That’s about to change, as PBS debuts “American Masters: The Adventures of Saul Bellow” on Monday night.
The documentary, which was filmed by Israeli director Asaf Galay between 2016 and 2019 and features what is being touted as the last interview Philip Roth gave before his death in 2018, digs deep into Bellow’s personal life and inspirations. Many know about his successful novels and memorable (usually Jewish) characters, but as the film shows, Bellow had a turbulent personal life that involved five marriages. Several of his closest friends and family members felt betrayed or offended by how Bellow wrote unflattering characters closely based on them. His moderate conservative political leanings put him at odds with the ethos of the 1960s, and some saw his framing of occasional Black characters as racist.
But the film also devotes time to explaining — through interviews with scholars, other novelists and members of the Bellow clan — how Bellow’s deep-rooted sense of “otherness” as the son of Jewish immigrants influenced his work, and how he, in turn, influenced many Jewish American writers who followed him. Roth, for instance, says on camera that Bellow inspired him to create fuller Jewish characters in his own work.

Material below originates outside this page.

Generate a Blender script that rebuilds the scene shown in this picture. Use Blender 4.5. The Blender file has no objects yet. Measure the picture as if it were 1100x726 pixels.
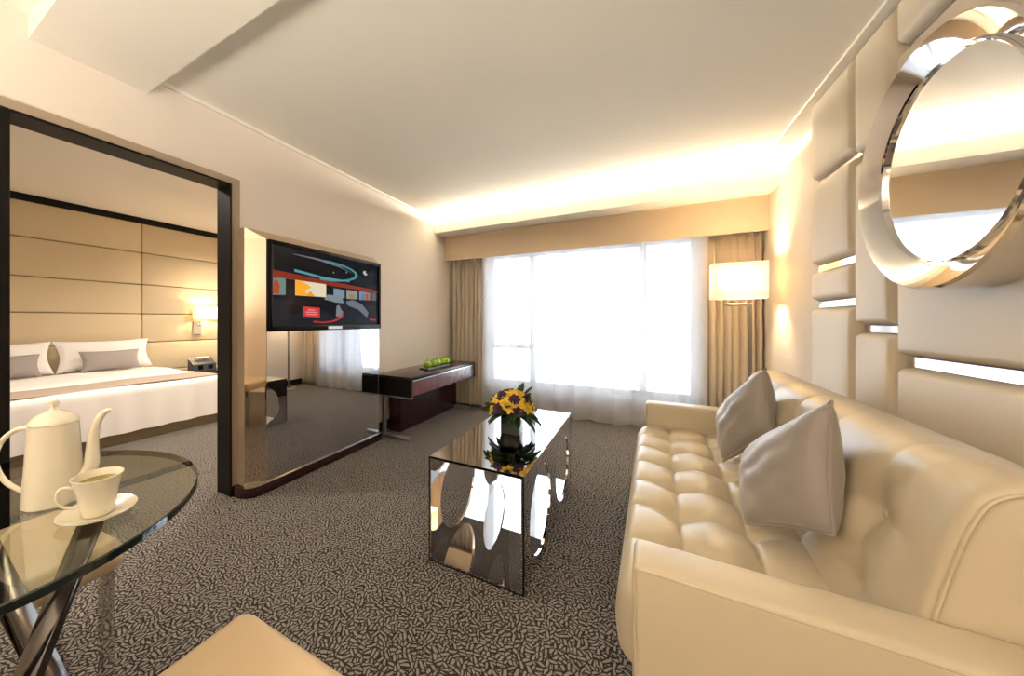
import bpy, bmesh, math, random
from mathutils import Vector, Matrix
random.seed(7)
PI = math.pi
sc = bpy.context.scene
C = sc.collection

# ------------------------------------------------------------------ camera
cam_data = bpy.data.cameras.new('camera')
cam = bpy.data.objects.new('camera', cam_data)
C.objects.link(cam)
cam.location = (0, 0, 1.15)
cam.rotation_euler = (PI/2, 0, math.radians(30.07))
cam_data.sensor_width = 36
cam_data.lens = 12.436
cam_data.shift_x = 0.0773
cam_data.shift_y = -0.01636
cam_data.clip_start = 0.02
sc.camera = cam

# ------------------------------------------------------------------ world, exposure, lamps
sc.view_settings.view_transform = 'Standard'
sc.view_settings.look = 'None'
sc.view_settings.gamma = 1.0
sc.view_settings.exposure = 1.6
sc.view_settings.use_curve_mapping = False
sc.cycles.use_denoising = True
sc.cycles.max_bounces = 12
sc.cycles.glossy_bounces = 8
sc.cycles.transparent_max_bounces = 16
sc.cycles.caustics_reflective = False
sc.cycles.caustics_refractive = False
sc.cycles.sample_clamp_indirect = 6.0

w = bpy.data.worlds.new('sky')
sc.world = w
w.use_nodes = True
bg = w.node_tree.nodes['Background']
bg.inputs['Color'].default_value = (0.86, 0.93, 1.0, 1)
bg.inputs['Strength'].default_value = 3.2

def lamp(name, kind, loc, power, color, rot=(0, 0, 0), **kw):
    d = bpy.data.lights.new(name, kind)
    d.energy = power
    d.color = color
    for k, v in kw.items():
        setattr(d, k, v)
    o = bpy.data.objects.new(name, d)
    o.location = loc
    o.rotation_euler = rot
    C.objects.link(o)
    return o

WARM = (1.0, 0.72, 0.42)
WARM2 = (1.0, 0.80, 0.56)
# sky portal in the window
pl = lamp('window_portal', 'AREA', (-0.6, 4.74, 1.15), 1, (1, 1, 1), (-PI/2, 0, 0), shape='RECTANGLE', size=2.4, size_y=1.8)
pl.data.cycles.is_portal = True
# hidden LED strip on the cove shelf, shining up at the ceiling
lamp('cove_strip_light', 'AREA', (-0.64, 4.14, 2.424), 37, (1.0, 0.90, 0.72), (PI+1.1, 0, 0), shape='RECTANGLE', size=3.3, size_y=0.02)
# added warm fill from the ceiling, unseen, for the near end of the room
for i, (x, y) in enumerate([(-1.7, -0.9), (0.3, -0.9), (-0.7, -1.9), (-0.6, 0.15)]):
    lamp('added_ceiling_fill', 'SPOT', (x, y, 2.44), 2, WARM2, (0, 0, 0), spot_size=math.radians(150), spot_blend=0.8, shadow_soft_size=0.10)
# added upward fill, unseen behind the camera, to brighten the ceiling
for (x, y) in [(-1.25, -1.45), (0.25, -1.45)]:
    lamp('added_upward_fill', 'SPOT', (x, y, 0.95), 70, (1.0, 0.92, 0.79), (PI, 0, 0), spot_size=math.radians(165), spot_blend=0.6, shadow_soft_size=0.30)
# added spots under the bedroom ceiling to light it, no fittings seen
for (x, y) in [(-3.4, 0.6), (-3.4, 2.6), (-5.0, 3.4)]:
    lamp('added_bedroom_fill', 'SPOT', (x, y, 2.58), 60, (1.0, 0.89, 0.74), (0, 0, 0), spot_size=math.radians(155), spot_blend=0.8, shadow_soft_size=0.10)

# ------------------------------------------------------------------ materials
def new_mat(name):
    m = bpy.data.materials.new(name)
    m.use_nodes = True
    nt = m.node_tree
    return m, nt, nt.nodes['Principled BSDF']

def mat(name, col, rough=0.5, metal=0.0, bump=None, vary=None, coat=0.0, sheen=0.0, spec=None, emit=None):
    """bump = (scale, strength, kind) ; vary = (scale, amount)"""
    m, nt, b = new_mat(name)
    b.inputs['Base Color'].default_value = (*col, 1)
    b.inputs['Roughness'].default_value = rough
    b.inputs['Metallic'].default_value = metal
    b.inputs['Coat Weight'].default_value = coat
    b.inputs['Sheen Weight'].default_value = sheen
    if spec is not None:
        b.inputs['Specular IOR Level'].default_value = spec
    if emit:
        b.inputs['Emission Color'].default_value = (*emit[0], 1)
        b.inputs['Emission Strength'].default_value = emit[1]
    tc = nt.nodes.new('ShaderNodeTexCoord')
    if vary:
        n = nt.nodes.new('ShaderNodeTexNoise')
        n.inputs['Scale'].default_value = vary[0]
        n.inputs['Detail'].default_value = 3
        nt.links.new(tc.outputs['Object'], n.inputs['Vector'])
        r = nt.nodes.new('ShaderNodeValToRGB')
        a = vary[1]
        r.color_ramp.elements[0].position = 0.3
        r.color_ramp.elements[1].position = 0.7
        r.color_ramp.elements[0].color = (*[c*(1-a) for c in col], 1)
        r.color_ramp.elements[1].color = (*[min(1, c*(1+a)) for c in col], 1)
        nt.links.new(n.outputs['Fac'], r.inputs['Fac'])
        nt.links.new(r.outputs['Color'], b.inputs['Base Color'])
    if bump:
        if len(bump) > 2 and bump[2] == 'wave':
            n = nt.nodes.new('ShaderNodeTexWave')
            n.inputs['Distortion'].default_value = 2
            out = n.outputs['Fac']
        else:
            n = nt.nodes.new('ShaderNodeTexNoise')
            n.inputs['Detail'].default_value = 4
            out = n.outputs['Fac']
        n.inputs['Scale'].default_value = bump[0]
        nt.links.new(tc.outputs['Object'], n.inputs['Vector'])
        bp = nt.nodes.new('ShaderNodeBump')
        bp.inputs['Strength'].default_value = bump[1]
        bp.inputs['Distance'].default_value = 0.004
        nt.links.new(out, bp.inputs['Height'])
        nt.links.new(bp.outputs['Normal'], b.inputs['Normal'])
    return m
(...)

To mark the milestone film, we looked back through all of the Saul Bellow content in the Jewish Telegraphic Agency’s archive. What emerged was a portrait of a leading Jewish intellectual of his time who was deeply invested in the Soviet Jewry movement and Israel, and who was beloved by the American Jewish community — despite his complicated relationship to his Jewishness and his bristling at being called a “Jewish writer.”
The Soviet Jewry movement
Bellow was born in 1915 in Canada to parents with Lithuanian ancestry who first immigrated from St. Petersburg, Russia. In the 1920s, when Bellow was 9, the family moved to Chicago. By the 1950s, the plight of Jews in the Soviet Union — who were forbidden from openly practicing their religion and from emigrating — had become a rallying cry for American Jews. As a 1958 JTA report shows, Bellow was passionate about the issue; in January of that year, he signed a letter to The New York Times about “the purge of Yiddish writers, the refusal of the current Soviet regime to permit a renaissance of Jewish culture and the existence of a quota system on Jews in education, professional and civil service fields.” Other signatories included fellow Jewish writers Irving Howe, Alfred Kazin and Lionel Trilling.
Saul Bellow, Anita Goshkin (his first wife) and their son Gregory Bellow, circa 1940. Bellow’s turbulent personal life involved five marriages. (Courtesy of the Bellow family)
He signed another letter to the Times on the topic in 1965, and in 1969 he circulated an appeal for cultural freedom for Jews to the Soviet Writers Union, getting other prominent writers such as Noam Chomsky and Nat Hentoff to sign. By 1970, the issue had become widely publicized, and Bellow stayed involved, signing onto a petition with several other thought leaders that asked: “Has the government of the Soviet Union no concern for human rights or for the decent opinion of mankind?”
Israel
Like many American Jews, Bellow had complicated feelings on Israel. “If you want everyone to love you, don’t discuss Israeli politics,” he once wrote.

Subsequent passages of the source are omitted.